DPP apologises to Catholic Church

 

Democratic Progressive Party (DPP) has apologised to the Catholic Church and distanced itself from remarks by one of its officials who on Sunday dragged head of the Catholic Church, Pope Francis, into local politics.

DPP spokesperson Nicholas Dausi, himself a Catholic faithful who also attended the party’s rally in Blantyre’s Bangwe Township on Sunday where one Hophmally Makande attacked the Pope, yesterday said the party regretted the sentiments and unreservedly apologises to the Catholic community.

He said: “We have issued the statement after one of our members injured the Holy Father [the Pope]. We in the DPP sincerely apologise and we will make sure he [Makande] is disciplined. We cannot tolerate such attacks on any individuals, let alone the Holy Father.”

Dausi: We regret the sentiments

Dausi, who is also Minister of Information and Communications Technology, said the party will summon Makande to a disciplinary hearing over the issue.

During a maiden rally Minister of Local Government and Rural Development Kondwani Nankhumwa addressed in his capacity as DPP vice-president (Southern Region), Makande attacked critics who argue that President Peter Mutharika, 79, should retire due to old age and pave the way for younger leaders. He said if Mutharika is old and not fit to lead, the same should apply to the Pope who is 82.

Clad in DPP colours, Makande was heard addressing the televised rally: “A Dausi muli pompano… Anthu akuti a Mutharika atule pansi udindo chifukwa akula. Kodi Papa [Pope] ali ndi zaka 10? Papa ndi wamkulu kuposa a Mutharika ndiye ayambe ndi Papayo kutula pansi udindo wake. [Honourable Dausi, why are people asking President Mutharika to retire on the basis of old age when the Pope, who is order than Mutharika, is still in-charge?].”

Makande was apparently reacting to earlier calls by some of the then DPP national governing council (NGC) members who formed what was called the ‘Chilima Movement’ that attempted to lobby Mutharika to handover leadership to Vice-President Saulos Chilima, 45. The members and Chilima eventually left DPP and regrouped into a new political grouping called United Transformation Movement (UTM) which the Vice-President is set to lead in next year’s presidential race.

During the Sunday rally, no one directly chided Makande although Nankhumwa, in his address, urged politicians to stick to issues rather than personal attacks.

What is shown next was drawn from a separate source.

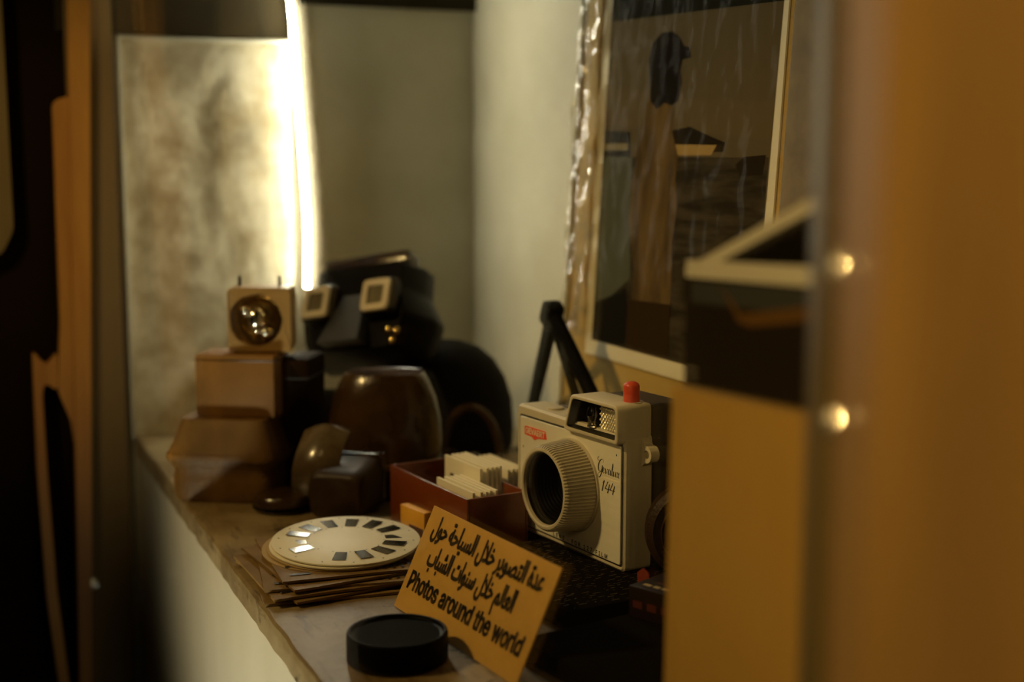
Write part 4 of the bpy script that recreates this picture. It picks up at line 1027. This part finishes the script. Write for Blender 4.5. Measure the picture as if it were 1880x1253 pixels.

Yesterday, Dausi defended the party officials’ failure to immediately censure Makande at the rally, saying they were in a state of shock; hence, needed time to recover and consult.

He described Makande’s remarks as “retrogressive, inappropriate and disrespectful”.

In a separate interview, Makande yesterday apologised for the remarks, but said he regretted that the intended message was misconstrued.

He said: “What I wanted to say was that the Catholic Church is the best in terms of moulding individuals spiritually and physically. So, I first apologise for that statement and withdraw it.”

Episcopal Conference of Malawi (ECM) spokesperson Father Henry Saindi yesterday said he was yet to be guided on the church’s reaction on the matter following the DPP statement.

He said: “I will still have to be guided by the bishops. So, I need more time.”

But political analyst Eddie Kalonga of the African University in Lilongwe yesterday dismissed Makande’s reaction as insincere, arguing it was prompted by the need to pacify the Catholic faithful.

He said: “It is because we are in the peak season of campaign and political parties are canvassing for votes. These reckless statements can divide people… I find the apology not genuine. There is a sense of cheating there.”

While the ECM spokesperson said he needed more time, it was apparent that the fallout following the remarks was immediate as Radio Maria, a radio station owned by the Catholic Church, yesterday scheduled a special programme to discuss the statement. There has also been widespread condemnation of the remarks on social media.

Makande’s remarks are not isolated as in recent weeks some politicians, especially in the governing DPP, have personally attacked their political opponents.

For instance, DPP regional governor (South) Charles Mchacha insulted Mulanje West legislator Patricia Kaliati, formerly a DPP heavyweight now secretary general of UTM, in the presence of her husband and Mulanje Pasani legislator Angie Kaliati, at a rally addressed by the President. He said Kaliati, whom he asked to stand at the podium, had “married a fool”.

The President has also been faulted for using language with the potential to fuel violence such as “ndikunyenyanyenyani [I will break you into pieces]” and “I will drop on you like a tonne of bricks”.

Ironically, the President has threatened to invoke Section 4 of the Protected Flag, Emblems and Names Act against his critics, including Chilima. But lawyers and a political commentator have described the law as archaic.